We Were There; 504 Anniversary

“Please excuse [TVS] for being absent from school; she was picketing the Federal Building.”

As it turned out, Mom didn’t get to write that note for me, although we were both looking forward to it. For some reason, school was out that day? It must be a trick of memory, because I would have sworn the one-day protest in my city was held several weeks after the hearings Kay at The Gimp Parade records. But if the regulations were signed in late April, I guess we weren’t protesting in May, as I thought. (In much the same way, the enabling regulations for the ADA lagged behind the ceremonial signing of the law itself by many months.)

I would have been just 15, my mother, soon to turn 48. (Not so much older than I am now, and that makes my heart catch in my throat.)

Why were we there? Why was a Presbyterian housewife — a real lady in the best senses of that word — encouraging her daughter to cut school? Spending the day blistering her fair skin with sunburn (the straw hat wasn’t enough, and it was unusually warm) pushing her daughter’s chair so her daughter could hold the protest sign, “Give me my rights!”

To fight for my future. Because at that time, I barely had one.

Let’s rewind a bit, shall we?

As Kay says,

I’ve got lots going on this weekend (and this past week), but didn’t want to pass this anniversary by without reminding those that might not know it that at age 38, I belong to the first generation of disabled Americans who were allowed to attend grade school and high school with our nondisabled peers.
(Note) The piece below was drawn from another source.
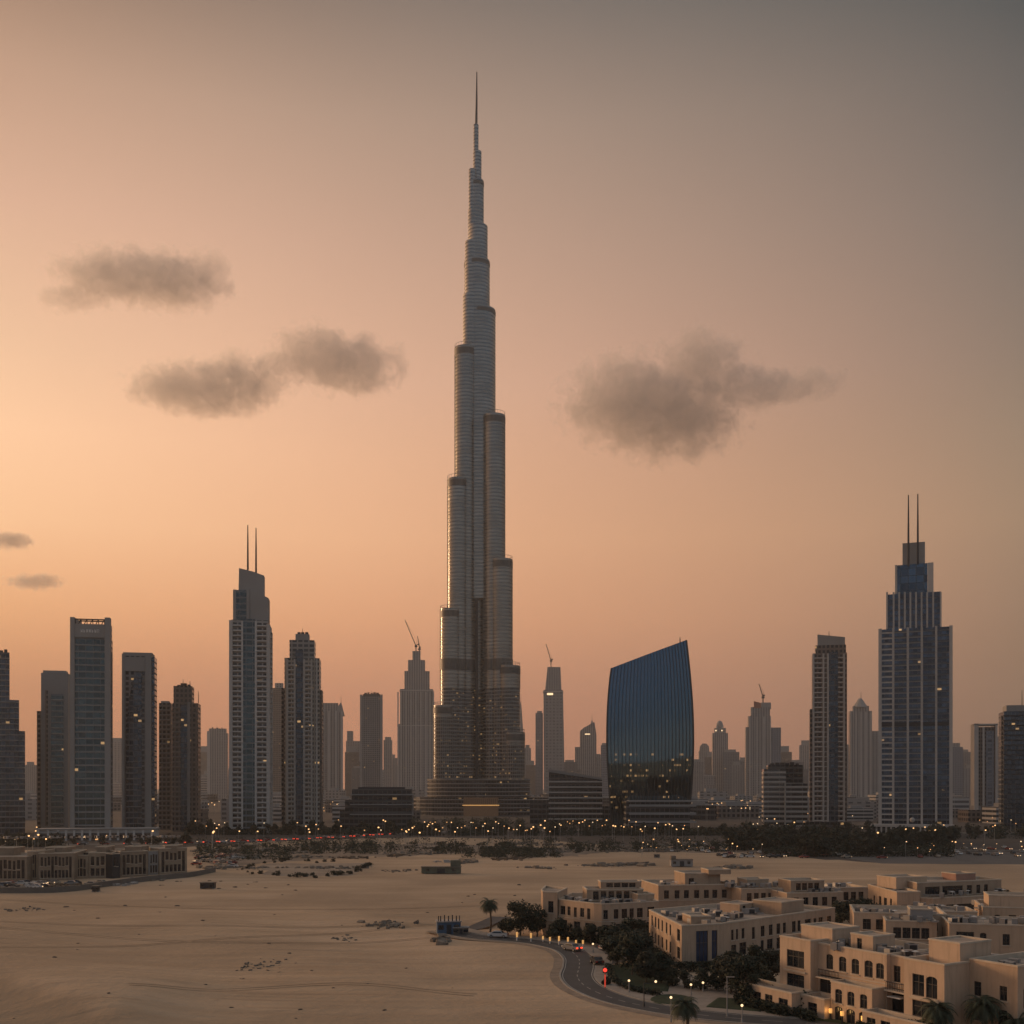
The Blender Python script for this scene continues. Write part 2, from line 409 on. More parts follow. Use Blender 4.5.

There were exceptions, but physically disabled children (and definitely developmentally disabled children) were routinely excluded from all public school interaction with their nondisabled peers, sometimes entirely because they rode on wheels. It is because of the heroes of the 1977 504 sit-ins who demanded that the Rehabilitation Act of 1973 be fully implemented. They said they would wait no longer and they demanded equal access to public buildings. The ADA was possible because of this. My education and ability to sit here and type today was profoundly effected by the actions of these disability rights heroes of the past. Just thirty years ago.

That was my story. When I entered the first grade, I had no prospect of getting a real diploma. Because of the wheelchair, unless law and policy changed, I could not attend “regular school;” all my school years, first grade to senior year, would be in one building. At the end, I would receive a certificate of attendance, which I could take to a community college so that I could enroll in GED classes.

Some children — those who could use the unmodified restrooms without help, speak clearly, and not drool — could have part of their day, “contact classes,” in the attached “regular” elementary school.

My parents were determined that law and policy would change. And it did. I have a real high school diploma, a bachelor’s degree, and a master’s degree — all earned at public establishments and with the “regular kids.”

Thanks, Mom. I miss you. May you celebrate today with the angels and saints, including all the moms and dads and other activists who have gone on ahead. We who are still here slogging along will celebrate too.

We aren’t there yet, but we couldn’t have come so far as we have without you.

2 Responses to “We Were There; 504 Anniversary”

  1. 1
    wheeliecatholic Says:

    I hope you don’t mind if I link this over at “my place”…..God bless…

    Ruth

  2. 2
    Kay Says:

    So glad you wrote about this. I wasn’t visibly disabled until about fourth or fifth grade, and that would have been in the late 70s just after 504 was signed and implemented, so I was never actually confronted at the time with exclusion even though I am of the generation it all changed for. And I reached university just before the ADA, so I had the legal right to be there, but the architecture didn’t always support that. For me, it’s so important to not take that for granted, to realize how much exclusion I narrowly missed. Thanks.